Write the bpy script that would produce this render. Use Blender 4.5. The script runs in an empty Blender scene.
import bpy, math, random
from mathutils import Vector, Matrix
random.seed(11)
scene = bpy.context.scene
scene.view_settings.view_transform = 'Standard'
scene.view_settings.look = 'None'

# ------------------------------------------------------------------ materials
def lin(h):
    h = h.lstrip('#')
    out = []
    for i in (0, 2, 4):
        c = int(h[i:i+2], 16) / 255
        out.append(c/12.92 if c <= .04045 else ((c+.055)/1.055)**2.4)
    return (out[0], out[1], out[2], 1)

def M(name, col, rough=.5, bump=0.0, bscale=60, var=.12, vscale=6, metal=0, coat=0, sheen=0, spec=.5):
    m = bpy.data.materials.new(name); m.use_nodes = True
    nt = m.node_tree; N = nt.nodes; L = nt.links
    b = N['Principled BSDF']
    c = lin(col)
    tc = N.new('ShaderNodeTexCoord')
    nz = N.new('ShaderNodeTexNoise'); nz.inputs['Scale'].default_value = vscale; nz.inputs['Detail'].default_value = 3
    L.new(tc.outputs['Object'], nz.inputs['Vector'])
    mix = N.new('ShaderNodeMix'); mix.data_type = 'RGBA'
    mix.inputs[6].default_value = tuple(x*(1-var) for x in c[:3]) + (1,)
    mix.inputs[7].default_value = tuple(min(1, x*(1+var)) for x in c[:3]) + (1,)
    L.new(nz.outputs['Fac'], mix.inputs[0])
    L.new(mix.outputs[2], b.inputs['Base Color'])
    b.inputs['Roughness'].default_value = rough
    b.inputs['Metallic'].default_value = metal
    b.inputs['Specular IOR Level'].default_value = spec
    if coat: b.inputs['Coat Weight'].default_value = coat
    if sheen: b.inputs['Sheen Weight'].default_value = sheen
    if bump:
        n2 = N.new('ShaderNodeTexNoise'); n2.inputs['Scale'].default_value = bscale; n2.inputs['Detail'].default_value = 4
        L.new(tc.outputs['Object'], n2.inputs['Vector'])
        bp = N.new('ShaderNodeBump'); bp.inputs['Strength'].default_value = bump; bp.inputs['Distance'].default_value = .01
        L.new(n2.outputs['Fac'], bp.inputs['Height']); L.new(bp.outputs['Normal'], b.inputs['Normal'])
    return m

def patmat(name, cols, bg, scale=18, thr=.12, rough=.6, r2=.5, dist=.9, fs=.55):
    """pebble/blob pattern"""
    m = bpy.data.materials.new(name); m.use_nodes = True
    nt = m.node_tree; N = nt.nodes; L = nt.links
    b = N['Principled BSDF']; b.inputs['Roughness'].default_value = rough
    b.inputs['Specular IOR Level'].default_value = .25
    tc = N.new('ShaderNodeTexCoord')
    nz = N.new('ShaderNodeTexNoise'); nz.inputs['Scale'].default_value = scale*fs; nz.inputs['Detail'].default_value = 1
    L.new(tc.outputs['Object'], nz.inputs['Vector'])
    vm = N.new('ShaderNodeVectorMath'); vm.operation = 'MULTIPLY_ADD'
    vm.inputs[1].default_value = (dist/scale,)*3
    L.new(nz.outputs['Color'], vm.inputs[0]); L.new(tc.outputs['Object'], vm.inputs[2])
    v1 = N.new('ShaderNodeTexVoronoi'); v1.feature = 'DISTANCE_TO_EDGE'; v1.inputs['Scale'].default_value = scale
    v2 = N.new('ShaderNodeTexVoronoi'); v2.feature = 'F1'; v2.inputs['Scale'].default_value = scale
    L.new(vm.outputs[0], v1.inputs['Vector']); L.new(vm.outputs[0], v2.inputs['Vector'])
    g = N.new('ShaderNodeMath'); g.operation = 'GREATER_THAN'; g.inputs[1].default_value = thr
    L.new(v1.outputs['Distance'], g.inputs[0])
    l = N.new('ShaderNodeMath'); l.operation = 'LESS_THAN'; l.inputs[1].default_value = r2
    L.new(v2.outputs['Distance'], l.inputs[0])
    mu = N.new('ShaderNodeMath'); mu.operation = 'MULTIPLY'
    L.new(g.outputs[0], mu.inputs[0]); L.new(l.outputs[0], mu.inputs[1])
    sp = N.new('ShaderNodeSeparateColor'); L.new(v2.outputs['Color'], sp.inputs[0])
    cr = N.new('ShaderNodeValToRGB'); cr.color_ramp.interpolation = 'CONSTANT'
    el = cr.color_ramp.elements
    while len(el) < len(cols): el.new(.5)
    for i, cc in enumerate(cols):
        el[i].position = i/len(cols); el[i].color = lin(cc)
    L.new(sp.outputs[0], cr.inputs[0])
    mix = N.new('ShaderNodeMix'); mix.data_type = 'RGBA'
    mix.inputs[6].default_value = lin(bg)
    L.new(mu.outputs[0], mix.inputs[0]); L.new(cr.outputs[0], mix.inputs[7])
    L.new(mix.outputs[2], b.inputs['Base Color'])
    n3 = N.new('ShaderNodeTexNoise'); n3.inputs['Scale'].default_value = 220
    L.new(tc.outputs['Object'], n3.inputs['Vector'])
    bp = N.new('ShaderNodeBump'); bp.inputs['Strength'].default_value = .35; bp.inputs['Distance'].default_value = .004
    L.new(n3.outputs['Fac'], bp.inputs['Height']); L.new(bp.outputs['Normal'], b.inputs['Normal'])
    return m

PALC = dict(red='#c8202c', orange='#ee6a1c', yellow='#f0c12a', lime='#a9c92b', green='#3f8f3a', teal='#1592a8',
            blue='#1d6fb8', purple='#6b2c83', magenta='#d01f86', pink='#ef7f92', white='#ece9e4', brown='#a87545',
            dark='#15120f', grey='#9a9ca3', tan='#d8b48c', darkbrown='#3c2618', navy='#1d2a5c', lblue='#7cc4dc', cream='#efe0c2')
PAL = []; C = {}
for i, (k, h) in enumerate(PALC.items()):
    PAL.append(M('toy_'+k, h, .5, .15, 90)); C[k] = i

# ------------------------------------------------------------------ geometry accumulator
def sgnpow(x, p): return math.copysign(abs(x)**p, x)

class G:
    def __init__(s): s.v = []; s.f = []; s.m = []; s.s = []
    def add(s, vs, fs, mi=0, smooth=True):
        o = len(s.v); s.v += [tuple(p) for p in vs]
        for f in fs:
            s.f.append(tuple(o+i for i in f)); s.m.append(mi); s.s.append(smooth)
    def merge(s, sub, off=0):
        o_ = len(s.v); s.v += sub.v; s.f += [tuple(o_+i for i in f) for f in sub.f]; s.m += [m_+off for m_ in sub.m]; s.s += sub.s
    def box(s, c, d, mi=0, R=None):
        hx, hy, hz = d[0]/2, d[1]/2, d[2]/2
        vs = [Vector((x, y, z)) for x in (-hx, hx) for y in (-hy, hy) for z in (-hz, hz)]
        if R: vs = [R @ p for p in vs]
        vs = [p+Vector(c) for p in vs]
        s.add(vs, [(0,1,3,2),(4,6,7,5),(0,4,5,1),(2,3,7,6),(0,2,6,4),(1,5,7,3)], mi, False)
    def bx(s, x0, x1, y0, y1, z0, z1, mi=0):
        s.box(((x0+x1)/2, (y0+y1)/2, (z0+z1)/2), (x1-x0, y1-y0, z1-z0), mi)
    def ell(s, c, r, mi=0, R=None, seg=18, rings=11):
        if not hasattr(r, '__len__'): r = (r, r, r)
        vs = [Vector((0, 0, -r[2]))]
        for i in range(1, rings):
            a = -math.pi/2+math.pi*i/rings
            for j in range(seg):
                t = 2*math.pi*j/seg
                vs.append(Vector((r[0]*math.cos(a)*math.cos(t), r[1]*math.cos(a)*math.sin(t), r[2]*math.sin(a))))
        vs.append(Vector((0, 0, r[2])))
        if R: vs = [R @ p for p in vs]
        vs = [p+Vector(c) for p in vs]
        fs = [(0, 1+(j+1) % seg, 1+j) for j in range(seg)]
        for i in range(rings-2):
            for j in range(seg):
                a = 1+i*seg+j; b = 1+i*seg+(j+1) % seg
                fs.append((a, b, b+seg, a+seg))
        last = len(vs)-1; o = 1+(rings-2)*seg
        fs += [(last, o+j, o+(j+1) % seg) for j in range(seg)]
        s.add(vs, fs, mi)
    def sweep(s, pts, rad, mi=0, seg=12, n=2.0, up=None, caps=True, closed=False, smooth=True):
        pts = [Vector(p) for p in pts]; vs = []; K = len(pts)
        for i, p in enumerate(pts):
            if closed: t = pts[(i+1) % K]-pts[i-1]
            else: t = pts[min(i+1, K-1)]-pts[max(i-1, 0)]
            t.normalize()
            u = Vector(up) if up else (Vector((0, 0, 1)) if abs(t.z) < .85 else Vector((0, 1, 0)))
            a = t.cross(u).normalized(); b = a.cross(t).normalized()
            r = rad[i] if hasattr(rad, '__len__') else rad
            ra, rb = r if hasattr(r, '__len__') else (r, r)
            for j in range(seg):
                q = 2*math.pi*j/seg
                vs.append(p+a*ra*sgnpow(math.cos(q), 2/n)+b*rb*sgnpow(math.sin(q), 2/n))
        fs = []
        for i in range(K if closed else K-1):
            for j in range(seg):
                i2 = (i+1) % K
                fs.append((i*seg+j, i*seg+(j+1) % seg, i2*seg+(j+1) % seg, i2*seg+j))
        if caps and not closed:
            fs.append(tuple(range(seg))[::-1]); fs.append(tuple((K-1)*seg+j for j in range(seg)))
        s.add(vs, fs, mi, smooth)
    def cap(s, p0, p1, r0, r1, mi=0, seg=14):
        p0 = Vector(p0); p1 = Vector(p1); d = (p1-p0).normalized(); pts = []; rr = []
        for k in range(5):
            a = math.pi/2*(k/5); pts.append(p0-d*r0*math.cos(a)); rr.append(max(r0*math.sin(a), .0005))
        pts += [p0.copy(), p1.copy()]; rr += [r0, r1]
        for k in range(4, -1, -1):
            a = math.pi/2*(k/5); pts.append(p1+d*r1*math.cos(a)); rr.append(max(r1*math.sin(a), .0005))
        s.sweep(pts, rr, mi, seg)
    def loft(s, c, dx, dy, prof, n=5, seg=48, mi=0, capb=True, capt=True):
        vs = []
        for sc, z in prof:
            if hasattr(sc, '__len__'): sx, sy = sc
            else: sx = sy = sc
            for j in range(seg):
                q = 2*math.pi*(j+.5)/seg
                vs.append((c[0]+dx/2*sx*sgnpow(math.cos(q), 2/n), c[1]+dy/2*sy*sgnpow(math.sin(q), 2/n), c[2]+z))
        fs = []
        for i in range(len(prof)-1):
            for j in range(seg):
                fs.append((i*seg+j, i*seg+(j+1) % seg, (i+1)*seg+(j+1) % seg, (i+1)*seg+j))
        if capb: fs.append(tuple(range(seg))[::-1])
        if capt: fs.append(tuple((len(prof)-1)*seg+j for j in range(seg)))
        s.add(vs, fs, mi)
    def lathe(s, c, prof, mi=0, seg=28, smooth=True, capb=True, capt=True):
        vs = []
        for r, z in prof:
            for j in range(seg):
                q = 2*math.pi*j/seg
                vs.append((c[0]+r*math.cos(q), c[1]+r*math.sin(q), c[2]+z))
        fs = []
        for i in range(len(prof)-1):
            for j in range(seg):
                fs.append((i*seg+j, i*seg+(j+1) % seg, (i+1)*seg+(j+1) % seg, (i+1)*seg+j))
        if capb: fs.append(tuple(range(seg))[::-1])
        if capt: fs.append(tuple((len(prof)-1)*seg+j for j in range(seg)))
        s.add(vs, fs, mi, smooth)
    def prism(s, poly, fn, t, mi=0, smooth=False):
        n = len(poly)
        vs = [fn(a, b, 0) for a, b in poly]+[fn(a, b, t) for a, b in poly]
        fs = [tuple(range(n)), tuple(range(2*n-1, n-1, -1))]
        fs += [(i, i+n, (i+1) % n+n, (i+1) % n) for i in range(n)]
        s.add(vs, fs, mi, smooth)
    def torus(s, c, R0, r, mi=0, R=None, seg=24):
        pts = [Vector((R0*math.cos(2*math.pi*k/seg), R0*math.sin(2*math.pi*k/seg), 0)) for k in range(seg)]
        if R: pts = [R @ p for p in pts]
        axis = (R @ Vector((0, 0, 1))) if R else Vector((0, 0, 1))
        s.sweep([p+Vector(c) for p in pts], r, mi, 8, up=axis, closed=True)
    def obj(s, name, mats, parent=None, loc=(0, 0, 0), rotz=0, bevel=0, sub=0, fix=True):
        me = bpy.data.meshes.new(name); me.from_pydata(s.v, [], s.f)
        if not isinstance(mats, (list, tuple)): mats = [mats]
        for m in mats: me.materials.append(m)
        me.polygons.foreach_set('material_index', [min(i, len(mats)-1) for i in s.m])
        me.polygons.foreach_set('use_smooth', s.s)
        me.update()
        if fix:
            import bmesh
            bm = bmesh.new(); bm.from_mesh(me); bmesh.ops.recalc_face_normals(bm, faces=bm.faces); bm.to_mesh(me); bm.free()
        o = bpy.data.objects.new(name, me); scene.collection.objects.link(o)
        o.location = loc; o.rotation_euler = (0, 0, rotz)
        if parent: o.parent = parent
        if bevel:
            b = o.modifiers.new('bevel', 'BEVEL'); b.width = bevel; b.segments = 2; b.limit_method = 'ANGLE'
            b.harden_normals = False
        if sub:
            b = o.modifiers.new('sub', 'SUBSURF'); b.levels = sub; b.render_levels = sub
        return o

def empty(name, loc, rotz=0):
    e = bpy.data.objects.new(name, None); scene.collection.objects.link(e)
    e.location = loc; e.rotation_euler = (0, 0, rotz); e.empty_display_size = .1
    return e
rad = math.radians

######

Required work: Write out, exactly and with nothing else, the lines of the listing above from its first line through the line with "return (out[0], out[1], out[2], 1)".

Response to the exercise:
Write the bpy script that would produce this render. Use Blender 4.5. The script runs in an empty Blender scene.
import bpy, math, random
from mathutils import Vector, Matrix
random.seed(11)
scene = bpy.context.scene
scene.view_settings.view_transform = 'Standard'
scene.view_settings.look = 'None'

# ------------------------------------------------------------------ materials
def lin(h):
    h = h.lstrip('#')
    out = []
    for i in (0, 2, 4):
        c = int(h[i:i+2], 16) / 255
        out.append(c/12.92 if c <= .04045 else ((c+.055)/1.055)**2.4)
    return (out[0], out[1], out[2], 1)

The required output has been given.